** START **

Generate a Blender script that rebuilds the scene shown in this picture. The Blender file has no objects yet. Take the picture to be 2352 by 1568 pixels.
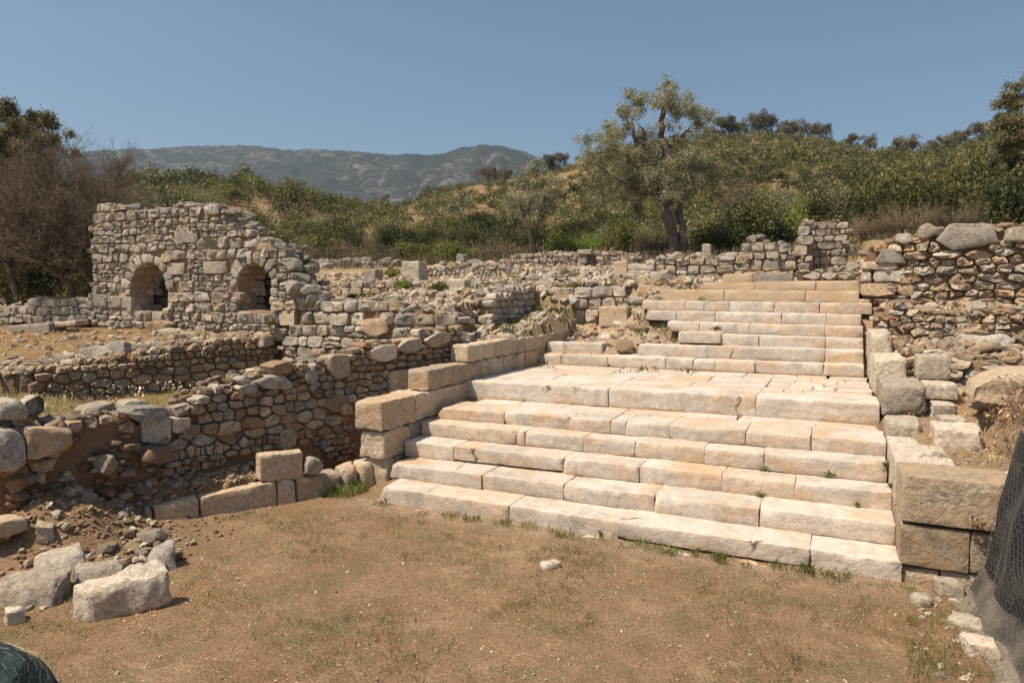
import bpy, bmesh, math, random
import numpy as np
from mathutils import Vector, Matrix, Quaternion, noise as mn

scn = bpy.context.scene
COL = scn.collection
rng = random.Random(7)

# ---------------------------------------------------------------- camera, sky, sun, exposure
EYE = 3.6
PITCH, YAW = math.radians(3.941), math.radians(24.892)
FOC, PCX, PCY = 1580.3, 1176.0, 784.1          # measured in a 2352 px wide print of the photograph
cam_d = bpy.data.cameras.new('camera')
cam = bpy.data.objects.new('camera', cam_d)
COL.objects.link(cam)
cam.location = (0, 0, EYE)
cam.rotation_euler = (math.pi / 2 - PITCH, 0, YAW)
cam_d.sensor_width = 36.0
cam_d.lens = FOC / 2352 * 36.0
cam_d.clip_end = 9000
cam_d.clip_start = 0.05
scn.camera = cam

SUN_DIR = Vector((-0.68 * 0.48, -0.73 * 0.48, 0.877)).normalized()
world = bpy.data.worlds.new('World')
scn.world = world
world.use_nodes = True
wn = world.node_tree
wn.nodes.clear()
wo = wn.nodes.new('ShaderNodeOutputWorld')
wb = wn.nodes.new('ShaderNodeBackground')
sky = wn.nodes.new('ShaderNodeTexSky')
sky.sky_type = 'NISHITA'
sky.sun_disc = False
sky.sun_elevation = math.asin(SUN_DIR.z)
sky.sun_rotation = math.atan2(SUN_DIR.x, SUN_DIR.y)
sky.altitude = 0
sky.air_density = 1.0
sky.dust_density = 2.2
sky.ozone_density = 1.2
wb.inputs['Strength'].default_value = 0.079
tint = wn.nodes.new('ShaderNodeMix'); tint.data_type = 'RGBA'; tint.blend_type = 'MULTIPLY'; tint.inputs[0].default_value = 1.0
tint.inputs[7].default_value = (0.92, 1.0, 1.02, 1)
wn.links.new(sky.outputs[0], tint.inputs[6]); wn.links.new(tint.outputs[2], wb.inputs[0])
wn.links.new(wb.outputs[0], wo.inputs[0])

sun_d = bpy.data.lights.new('sun', 'SUN')
sun_d.energy = 5.0
sun_d.angle = math.radians(0.5)
sun_d.color = (1.0, 0.87, 0.70)
sun = bpy.data.objects.new('sun', sun_d)
sun.rotation_euler = (-SUN_DIR).to_track_quat('-Z', 'Y').to_euler()
sun.location = (-20, -30, 60)
COL.objects.link(sun)

scn.view_settings.view_transform = 'Standard'
scn.view_settings.look = 'None'
scn.view_settings.exposure = 0.42
scn.view_settings.gamma = 1.0
scn.view_settings.use_curve_mapping = False
scn.cycles.max_bounces = 6
scn.cycles.diffuse_bounces = 3
scn.cycles.glossy_bounces = 1
scn.cycles.transmission_bounces = 2
scn.cycles.volume_bounces = 0
scn.cycles.transparent_max_bounces = 6
scn.cycles.use_denoising = True

# ---------------------------------------------------------------- measuring helpers
_cp, _sp, _cy, _sy = math.cos(PITCH), math.sin(PITCH), math.cos(YAW), math.sin(YAW)

def ray(x, y):
    r = (x - PCX) / FOC; u = -(y - PCY) / FOC
    f = _cp + u * _sp; z = -_sp + u * _cp
    return Vector((r * _cy - f * _sy, r * _sy + f * _cy, z))

def at_y(x, y, Y):
    d = ray(x, y); return d * (Y / d.y) + Vector((0, 0, EYE))

def at_x(x, y, X):
    d = ray(x, y); return d * (X / d.x) + Vector((0, 0, EYE))

def at_z(x, y, z):
    d = ray(x, y); return d * ((z - EYE) / d.z) + Vector((0, 0, EYE))

def at_dist(x, y, f):
    """point on the sight line at forward distance f"""
    d = ray(x, y); h = -d.x * _sy + d.y * _cy
    return d * (f / h) + Vector((0, 0, EYE))

def col_dir(x):
    d = ray(x, 675.3); return Vector((d.x, d.y, 0)).normalized()

def proj(p):
    X, Y, Z = p[0], p[1], p[2] - EYE
    r = X * _cy + Y * _sy; f = -X * _sy + Y * _cy
    fc = f * _cp - Z * _sp; uc = f * _sp + Z * _cp
    if fc < 0.05: return (-1e4, -1e4)
    return PCX + FOC * r / fc, PCY - FOC * uc / fc

def lerp(a, b, t): return a + (b - a) * t
def sst(a, b, x):
    t = max(0.0, min(1.0, (x - a) / (b - a))); return t * t * (3 - 2 * t)
def fn(x, y, s=1.0, o=0.0): return mn.noise(Vector((x * s + o, y * s - o, o * 1.7)))
def interp(pts, x):
    if x <= pts[0][0]: return pts[0][1]
    for (a, b), (c, d) in zip(pts, pts[1:]):
        if x <= c: return b + (d - b) * (x - a) / (c - a)
    return pts[-1][1]

# ---------------------------------------------------------------- object helpers
def tag(o, label=None, cat=None, group=None, kind=None):
    if label: o['label'] = label
    if cat: o['category'] = cat
    if group: o['group'] = group
    if kind: o['kind'] = kind
    return o

def thing(name, label, cat, loc, group=None):
    o = bpy.data.objects.new(name, None)
    o.empty_display_size = 0.2
    o.location = loc
    COL.objects.link(o)
    return tag(o, label, cat, group)

def mesh_of(name, verts, faces, mat, smooth=True, sharp=None):
    me = bpy.data.meshes.new(name)
    me.from_pydata([tuple(v) for v in verts], [], faces)
    if mat: me.materials.append(mat)
    if smooth: me.polygons.foreach_set('use_smooth', [True] * len(me.polygons))
    if sharp and smooth: me.set_sharp_from_angle(angle=math.radians(sharp))
    return me

def link(name, me, parent=None, loc=None):
    o = bpy.data.objects.new(name, me)
    COL.objects.link(o)
    if parent is not None: o.parent = parent
    if loc is not None: o.location = loc
    return o

def add(name, verts, faces, mat, parent=None, smooth=True, sharp=None):
    """vertices in world space; the object's origin goes to their middle"""
    vs = [Vector(v) for v in verts]
    lo = Vector((min(v.x for v in vs), min(v.y for v in vs), min(v.z for v in vs)))
    hi = Vector((max(v.x for v in vs), max(v.y for v in vs), max(v.z for v in vs)))
    c = (lo + hi) / 2
    base = Vector(parent.location) if parent is not None else Vector((0, 0, 0))
    me = mesh_of(name, [v - c for v in vs], faces, mat, smooth, sharp)
    return link(name, me, parent, c - base)

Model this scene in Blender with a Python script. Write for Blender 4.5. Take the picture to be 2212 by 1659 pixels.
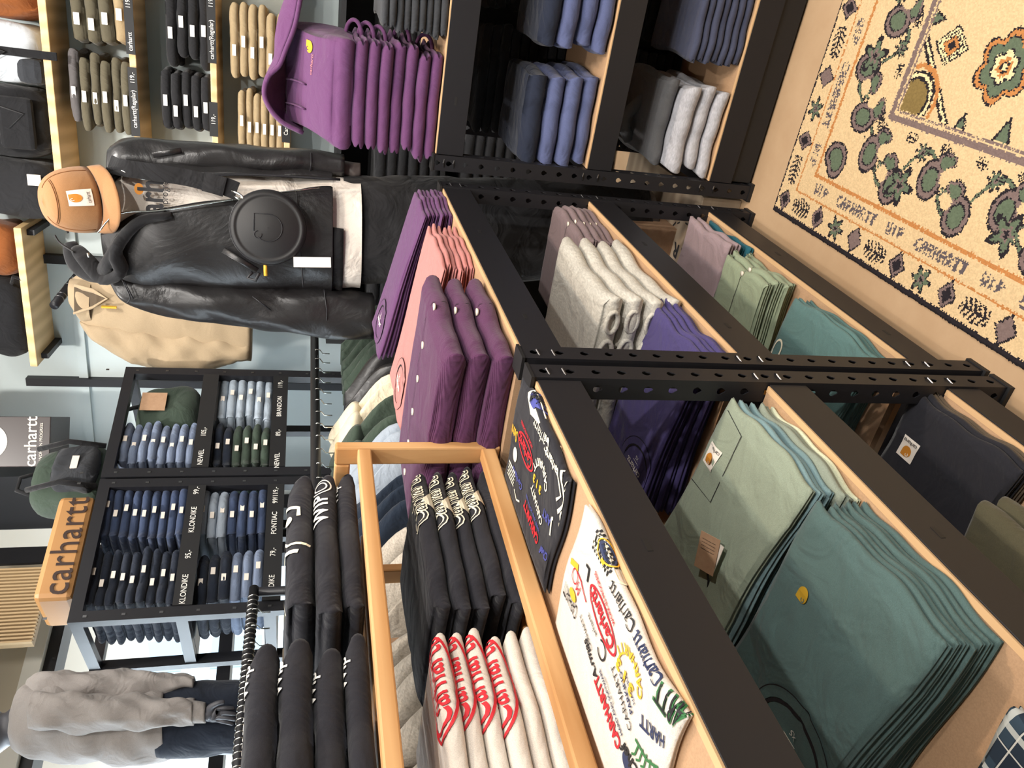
import bpy, bmesh, math, random
import numpy as np
from mathutils import Vector, Matrix
for o in list(bpy.data.objects): bpy.data.objects.remove(o)
SC = bpy.context.scene
COL = SC.collection
PI = math.pi
# ------------------------------------------------------------------ camera (the phone was held sideways: world up points to the left of the frame)
F = 1636.44; TH, RO, YW = 0.27092972, 0.01919103, 0.53435885
CAM = np.array([0.578, -2.231, 1.45])
_d = np.array([math.cos(TH)*math.cos(RO), math.cos(TH)*math.sin(RO), math.sin(TH)])
_z = np.array([0, 0, 1.]); _h = _z-(_z@_d)*_d; _h /= np.linalg.norm(_h)
_r = np.cross(_h, -_d); _Y = math.cos(YW)*_h+math.sin(YW)*_r; _X = np.cross(_Y, -_d); _U = -_d
def ray(x, y):
    v = np.array([x-1106, y-829.5, F]); return np.array([v@_X, v@_Y, v@_U])
cd = bpy.data.cameras.new('camera'); cam = bpy.data.objects.new('camera', cd); COL.objects.link(cam)
cd.sensor_width = 36; cd.lens = 36*F/2212; cd.clip_start = .02; cd.clip_end = 200
cr = Vector((_X[0], _Y[0], _U[0])); cu = -Vector((_X[1], _Y[1], _U[1])); cb = -Vector((_X[2], _Y[2], _U[2]))
M = Matrix((cr, cu, cb)).transposed().to_4x4(); M.translation = Vector(CAM); cam.matrix_world = M
SC.camera = cam
SC.view_settings.view_transform = 'Standard'; SC.view_settings.look = 'None'
SC.view_settings.exposure = 0.0; SC.view_settings.gamma = 1
SC.view_settings.use_curve_mapping = False
W = bpy.data.worlds.new('world'); SC.world = W; W.use_nodes = True
W.node_tree.nodes['Background'].inputs[0].default_value = (.84, .95, 1, 1)
W.node_tree.nodes['Background'].inputs[1].default_value = 3.8
def lamp(name, kind, loc, to, power, color, **kw):
    l = bpy.data.lights.new(name, kind); o = bpy.data.objects.new(name, l); COL.objects.link(o)
    o.location = loc; o.rotation_euler = (Vector(to)-Vector(loc)).to_track_quat('-Z', 'Y').to_euler()
    l.energy = power; l.color = color
    for k, v in kw.items(): setattr(l, k, v)
    return o
WARM = (1, .80, .60); NEUT = (1, .955, .90); COOL = (.78, .90, 1)
lamp('track_spot', 'SPOT', (1.9, -2.2, 2.9), (-.1, -.9, .8), 150, NEUT, spot_size=1.5, spot_blend=.5, shadow_soft_size=.035)
lamp('track_spot', 'SPOT', (1.0, -1.6, 3.1), (.3, .1, 1.0), 80, NEUT, spot_size=1.5, spot_blend=.6, shadow_soft_size=.035)
lamp('track_spot', 'SPOT', (.3, -2.6, 3.1), (-.2, -1.2, 1.0), 60, NEUT, spot_size=1.5, spot_blend=.5, shadow_soft_size=.04)
lamp('track_spot', 'SPOT', (.9, -.6, 3.1), (.5, -.7, 0), 90, WARM, spot_size=1.7, spot_blend=.6, shadow_soft_size=.05)
lamp('track_spot', 'SPOT', (.1, -1.1, 3.2), (-.3, .3, 1.7), 70, NEUT, spot_size=1.1, spot_blend=.6, shadow_soft_size=.04)
lamp('wall_spot', 'SPOT', (.3, .1, 3.3), (.1, 1.6, 1.9), 130, NEUT, spot_size=2.0, spot_blend=.7, shadow_soft_size=.05)
lamp('wall_spot', 'SPOT', (-1.2, -.4, 3.3), (-1.2, 1.4, 1.6), 120, NEUT, spot_size=2.0, spot_blend=.8, shadow_soft_size=.05)
lamp('track_spot', 'SPOT', (3.3, -2.0, 3.1), (-.3, -1.2, .6), 170, NEUT, spot_size=.9, spot_blend=.6, shadow_soft_size=.06)  # added fill spot out of view, reaches deep under the shelf tops
lamp('ceiling_fill', 'AREA', (.5, -.9, 3.35), (.3, -.9, 0), 85, NEUT, size=3.4)  # unseen area light added as ambient fill, not a fitting of the shop
lamp('window_daylight', 'AREA', (-3.3, -1.0, 2.0), (-.8, -.5, 1.3), 150, COOL, shape='RECTANGLE', size=2.6, size_y=2.2)

# ------------------------------------------------------------------ helpers
def lin(c):
    return tuple(((v/255)/12.92 if v/255 <= .04045 else ((v/255+.055)/1.055)**2.4) for v in c)
def tag(o, label=None, cat=None, group=None, kind=None):
    if label: o['label'] = label
    if cat: o['category'] = cat
    if group: o['group'] = group
    if kind: o['kind'] = kind
    return o
def empty(name, loc=(0, 0, 0), rz=0, label=None, cat=None, group=None):
    o = bpy.data.objects.new(name, None); COL.objects.link(o); o.location = loc; o.rotation_euler = (0, 0, rz)
    o.empty_display_size = .05
    return tag(o, label, cat, group)
def mk(name, v, f, mat, parent=None, smooth=True, loc=None, rz=0):
    me = bpy.data.meshes.new(name); me.from_pydata([tuple(map(float, p)) for p in v], [], f)
    for m in (mat if isinstance(mat, (list, tuple)) else [mat]): me.materials.append(m)
    if smooth: me.polygons.foreach_set('use_smooth', [True]*len(me.polygons))
    me.update()
    o = bpy.data.objects.new(name, me); COL.objects.link(o)
    if parent: o.parent = parent
    if loc is not None: o.location = loc; o.rotation_euler = (0, 0, rz)
    return o
class MB:
    def __init__(s): s.v = []; s.f = []
    def add(s, v, f):
        n = len(s.v); s.v += [tuple(map(float, p)) for p in v]; s.f += [tuple(i+n for i in q) for q in f]; return s
    def box(s, a, b, M=None):
        x0, y0, z0 = a; x1, y1, z1 = b
        v = [(x0,y0,z0),(x1,y0,z0),(x1,y1,z0),(x0,y1,z0),(x0,y0,z1),(x1,y0,z1),(x1,y1,z1),(x0,y1,z1)]
        if M is not None: v = [tuple(M@Vector(p)) for p in v]
        return s.add(v, [(0,3,2,1),(4,5,6,7),(0,1,5,4),(1,2,6,5),(2,3,7,6),(3,0,4,7)])
    def tube(s, pts, r, n=10, flat=1.0, closed=False):
        pts = [Vector(p) for p in pts]; rs = r if isinstance(r, (list, tuple)) else [r]*len(pts)
        up = Vector((0, 0, 1)); rings = []; prev = None
        for i, p in enumerate(pts):
            t = (pts[min(i+1, len(pts)-1)]-pts[max(i-1, 0)]).normalized()
            if closed: t = (pts[(i+1) % len(pts)]-pts[i-1]).normalized()
            a = prev if prev is not None else (up if abs(t.z) < .9 else Vector((1, 0, 0)))
            a = (a-t*a.dot(t)).normalized(); prev = a; b = t.cross(a)
            rings.append([p+a*math.cos(2*PI*k/n)*rs[i]+b*math.sin(2*PI*k/n)*rs[i]*flat for k in range(n)])
        v = [q for R in rings for q in R]; f = []
        m = len(pts)
        for i in range(m if closed else m-1):
            j = (i+1) % m
            for k in range(n): f.append((i*n+k, i*n+(k+1) % n, j*n+(k+1) % n, j*n+k))
        if not closed: f += [tuple(range(n))[::-1], tuple((m-1)*n+k for k in range(n))]
        return s.add(v, f)
    def cyl(s, a, b, r, n=16): return s.tube([a, b], r, n)
    def build(s, name, mat, parent=None, smooth=False, bevel=0, loc=None, rz=0):
        o = mk(name, s.v, s.f, mat, parent, smooth, loc, rz)
        if bevel:
            m = o.modifiers.new('bevel', 'BEVEL'); m.width = bevel; m.segments = 2; m.limit_method = 'ANGLE'
        return o
# ------------------------------------------------------------------ materials
def base(name, rough=.8, col=(.5, .5, .5), metal=0, spec=.5):
    m = bpy.data.materials.new(name); m.use_nodes = True; nt = m.node_tree; b = nt.nodes['Principled BSDF']
    b.inputs['Base Color'].default_value = (*col, 1); b.inputs['Roughness'].default_value = rough
    b.inputs['Metallic'].default_value = metal; b.inputs['Specular IOR Level'].default_value = spec
    return m, nt, b
def N(nt, t, **kw):
    n = nt.nodes.new(t)
    for k, v in kw.items():
        if k in n.inputs.keys(): n.inputs[k].default_value = v
        else: setattr(n, k, v)
    return n
def fabric(name, rgb, var=.12, melange=0, bump=.25, rough=.9, scale=900, wr=.5, cord=False):
    m, nt, b = base(name, rough, lin(rgb), spec=.2); L = nt.links
    tc = N(nt, 'ShaderNodeTexCoord'); c = lin(rgb)
    n1 = N(nt, 'ShaderNodeTexNoise', Scale=scale if not melange else 260, Detail=3.0)
    if melange:
        mp = N(nt, 'ShaderNodeMapping'); mp.inputs['Scale'].default_value = (1, .35, 1)
        L.new(tc.outputs['Object'], mp.inputs[0]); L.new(mp.outputs[0], n1.inputs['Vector'])
    else: L.new(tc.outputs['Object'], n1.inputs['Vector'])
    cr_ = N(nt, 'ShaderNodeValToRGB'); k = max(var, melange)
    cr_.color_ramp.elements[0].position = .35; cr_.color_ramp.elements[1].position = .65
    cr_.color_ramp.elements[0].color = (*[v*(1-k) for v in c], 1); cr_.color_ramp.elements[1].color = (*[min(1, v*(1+k)) for v in c], 1)
    L.new(n1.outputs['Fac'], cr_.inputs[0]); L.new(cr_.outputs[0], b.inputs['Base Color'])
    n2 = N(nt, 'ShaderNodeTexNoise', Scale=9.0, Detail=3.0, Distortion=1.2); L.new(tc.outputs['Object'], n2.inputs['Vector'])
    b1 = N(nt, 'ShaderNodeBump', Strength=bump, Distance=.002); b2 = N(nt, 'ShaderNodeBump', Strength=wr, Distance=.03)
    if cord:
        w = N(nt, 'ShaderNodeTexWave', Scale=110.0); w.bands_direction = 'Y'; L.new(tc.outputs['Object'], w.inputs['Vector'])
        L.new(w.outputs['Fac'], b1.inputs['Height']); b1.inputs['Distance'].default_value = .0015; b1.inputs['Strength'].default_value = .5
    else: L.new(n1.outputs['Fac'], b1.inputs['Height'])
    L.new(n2.outputs['Fac'], b2.inputs['Height']); L.new(b2.outputs[0], b1.inputs['Normal']); L.new(b1.outputs[0], b.inputs['Normal'])
    b.inputs['Sheen Weight'].default_value = .12
    return m
def plain(name, rgb, rough=.6, metal=0, spec=.5): return base(name, rough, lin(rgb), metal, spec)[0]
def wood(name, rgb1, rgb2, axis='Y', scale=9, rough=.55, chip=False):
    m, nt, b = base(name, rough); L = nt.links; tc = N(nt, 'ShaderNodeTexCoord'); mp = N(nt, 'ShaderNodeMapping')
    s = {'X': (.12, 1, 1), 'Y': (1, .12, 1), 'Z': (1, 1, .12)}[axis]
    mp.inputs['Scale'].default_value = (1, 1, 1) if chip else s; L.new(tc.outputs['Object'], mp.inputs[0])
    n = N(nt, 'ShaderNodeTexNoise', Scale=400. if chip else scale*5, Detail=5., Distortion=0 if chip else .8); L.new(mp.outputs[0], n.inputs['Vector'])
    w = N(nt, 'ShaderNodeTexWave', Scale=scale, Distortion=6., Detail=2.); w.wave_type = 'RINGS'; L.new(mp.outputs[0], w.inputs['Vector'])
    mx = N(nt, 'ShaderNodeMix'); mx.data_type = 'FLOAT'; mx.inputs[0].default_value = .0 if chip else .5
    L.new(n.outputs['Fac'], mx.inputs[2]); L.new(w.outputs['Fac'], mx.inputs[3])
    cr_ = N(nt, 'ShaderNodeValToRGB'); cr_.color_ramp.elements[0].color = (*lin(rgb1), 1); cr_.color_ramp.elements[1].color = (*lin(rgb2), 1)
    cr_.color_ramp.elements[0].position = .25; cr_.color_ramp.elements[1].position = .75
    L.new(mx.outputs[0], cr_.inputs[0]); L.new(cr_.outputs[0], b.inputs['Base Color'])
    return m
def mottled(name, rgb1, rgb2, scale=3, rough=.8, bump=0, det=6.):
    m, nt, b = base(name, rough); L = nt.links; tc = N(nt, 'ShaderNodeTexCoord')
    n = N(nt, 'ShaderNodeTexNoise', Scale=float(scale), Detail=det, Roughness=.65); L.new(tc.outputs['Object'], n.inputs['Vector'])
    cr_ = N(nt, 'ShaderNodeValToRGB'); cr_.color_ramp.elements[0].color = (*lin(rgb1), 1); cr_.color_ramp.elements[1].color = (*lin(rgb2), 1)
    cr_.color_ramp.elements[0].position = .3; cr_.color_ramp.elements[1].position = .7
    L.new(n.outputs['Fac'], cr_.inputs[0]); L.new(cr_.outputs[0], b.inputs['Base Color'])
    if bump:
        bp = N(nt, 'ShaderNodeBump', Strength=bump, Distance=.003); n3 = N(nt, 'ShaderNodeTexNoise', Scale=scale*40., Detail=3.); L.new(tc.outputs['Object'], n3.inputs['Vector'])
        L.new(n3.outputs['Fac'], bp.inputs['Height']); L.new(bp.outputs[0], b.inputs['Normal'])
    return m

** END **

> **What to do**: Copy every line from the records above that contains the word "pixels".

> **Expected answer**:
Generate a Blender script that rebuilds the scene shown in this picture. The Blender file has no objects yet. Take the picture to be 2352 by 1568 pixels.
Model this scene in Blender with a Python script. Write for Blender 4.5. Take the picture to be 2212 by 1659 pixels.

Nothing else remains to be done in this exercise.